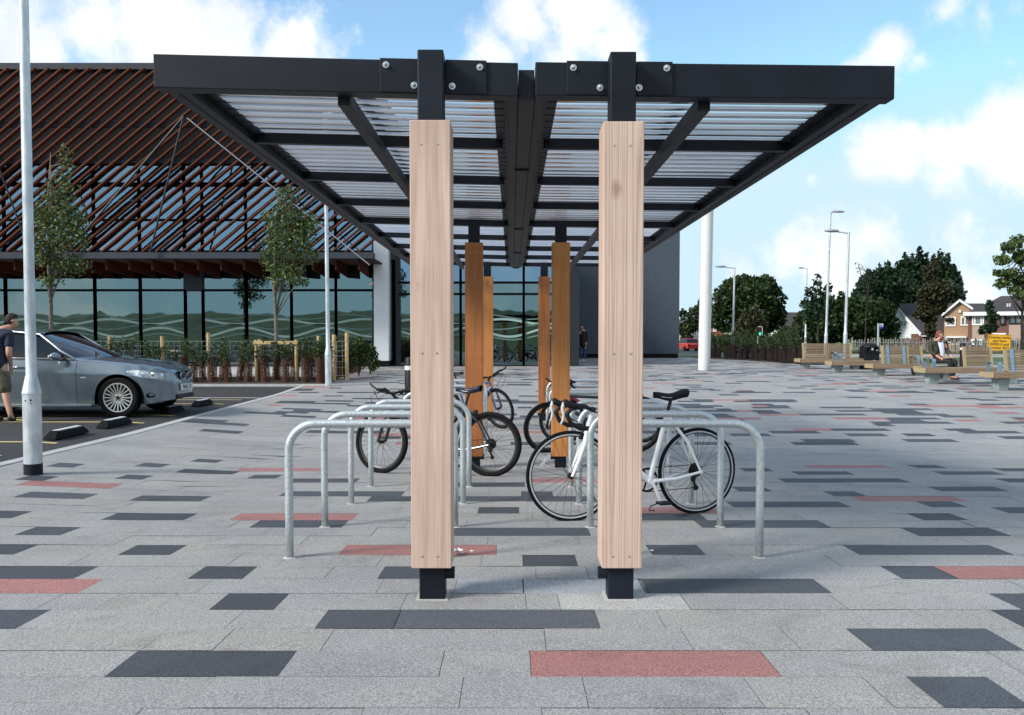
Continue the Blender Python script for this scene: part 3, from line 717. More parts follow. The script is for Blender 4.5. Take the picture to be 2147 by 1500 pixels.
        for sd in (-1, 1):
            b.tube([cl+Vector((.02, sd*.17, .02)), cl+Vector((.14, sd*.12, .02)), cl+Vector((.17, sd*.02, -.06)), cl+Vector((.10, -sd*.03, -.2)), HB+Vector((.02, -sd*.04, .0))], .003, 6)
            b.tube([cl+Vector((.01, sd*.20, .02)), cl+Vector((.10, sd*.24, -.05)), cl+Vector((.12, sd*.14, -.17)), cl+Vector((.03, sd*.02, -.24)), HB+Vector((-.02, 0, -.02))], .003, 6)
        b.build('cable', M_plastic, hb)
        b = MB(); b.tube([cl+Vector((.0, .07, .02)), cl+Vector((.055, .07, .035))], [.019, .026], 10); b.box(cl.x-.01, cl.x+.02, .05, .09, cl.z-.012, cl.z+.03); b.build('front_lamp', M_plastic, hb, smooth=True)
        for sd in (-1, 1): b = MB(); b.tube([cl+Vector((-.052, sd*.322, .03)), cl+Vector((.03, sd*.325, .075)), cl+Vector((.05, sd*.315, .10))], [.011, .011, .009], 8); b.build('bar_end', M_plastic, hb, smooth=True)
    # brakes
    b = MB()
    for base in (HB+Vector((.045, 0, -.015)),): b.box(base.x-.02, base.x+.015, -.032, .032, base.z-.035, base.z+.012)
    put_steer(b.build('front_brake', M_plastic, t, bevel=.006))
    b = MB(); q = RA+Vector((.155, 0, .325)); b.box(q.x-.02, q.x+.02, -.032, .032, q.z-.02, q.z+.03); b.build('rear_brake', M_plastic, t, bevel=.006)
    return t, dict(BB=BB, ST=ST, RA=RA, HT=HT, HB=HB, wb=wb, sp=sp)
M_bwhite = mat('gloss_white_frame', (.86, .87, .88), .25, 0, .02, 4, coat=.4)
M_bblack = mat('gloss_black_frame', (.02, .02, .024), .25, 0, .1, 4, coat=.5)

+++

## Your task
All of the material above is to be copied exactly, except for its images.

## Written response
Continue the Blender Python script for this scene: part 3, from line 717. More parts follow. The script is for Blender 4.5. Take the picture to be 2147 by 1500 pixels.
        for sd in (-1, 1):
            b.tube([cl+Vector((.02, sd*.17, .02)), cl+Vector((.14, sd*.12, .02)), cl+Vector((.17, sd*.02, -.06)), cl+Vector((.10, -sd*.03, -.2)), HB+Vector((.02, -sd*.04, .0))], .003, 6)
            b.tube([cl+Vector((.01, sd*.20, .02)), cl+Vector((.10, sd*.24, -.05)), cl+Vector((.12, sd*.14, -.17)), cl+Vector((.03, sd*.02, -.24)), HB+Vector((-.02, 0, -.02))], .003, 6)
        b.build('cable', M_plastic, hb)
        b = MB(); b.tube([cl+Vector((.0, .07, .02)), cl+Vector((.055, .07, .035))], [.019, .026], 10); b.box(cl.x-.01, cl.x+.02, .05, .09, cl.z-.012, cl.z+.03); b.build('front_lamp', M_plastic, hb, smooth=True)
        for sd in (-1, 1): b = MB(); b.tube([cl+Vector((-.052, sd*.322, .03)), cl+Vector((.03, sd*.325, .075)), cl+Vector((.05, sd*.315, .10))], [.011, .011, .009], 8); b.build('bar_end', M_plastic, hb, smooth=True)
    # brakes
    b = MB()
    for base in (HB+Vector((.045, 0, -.015)),): b.box(base.x-.02, base.x+.015, -.032, .032, base.z-.035, base.z+.012)
    put_steer(b.build('front_brake', M_plastic, t, bevel=.006))
    b = MB(); q = RA+Vector((.155, 0, .325)); b.box(q.x-.02, q.x+.02, -.032, .032, q.z-.02, q.z+.03); b.build('rear_brake', M_plastic, t, bevel=.006)
    return t, dict(BB=BB, ST=ST, RA=RA, HT=HT, HB=HB, wb=wb, sp=sp)
M_bwhite = mat('gloss_white_frame', (.86, .87, .88), .25, 0, .02, 4, coat=.4)
M_bblack = mat('gloss_black_frame', (.02, .02, .024), .25, 0, .1, 4, coat=.5)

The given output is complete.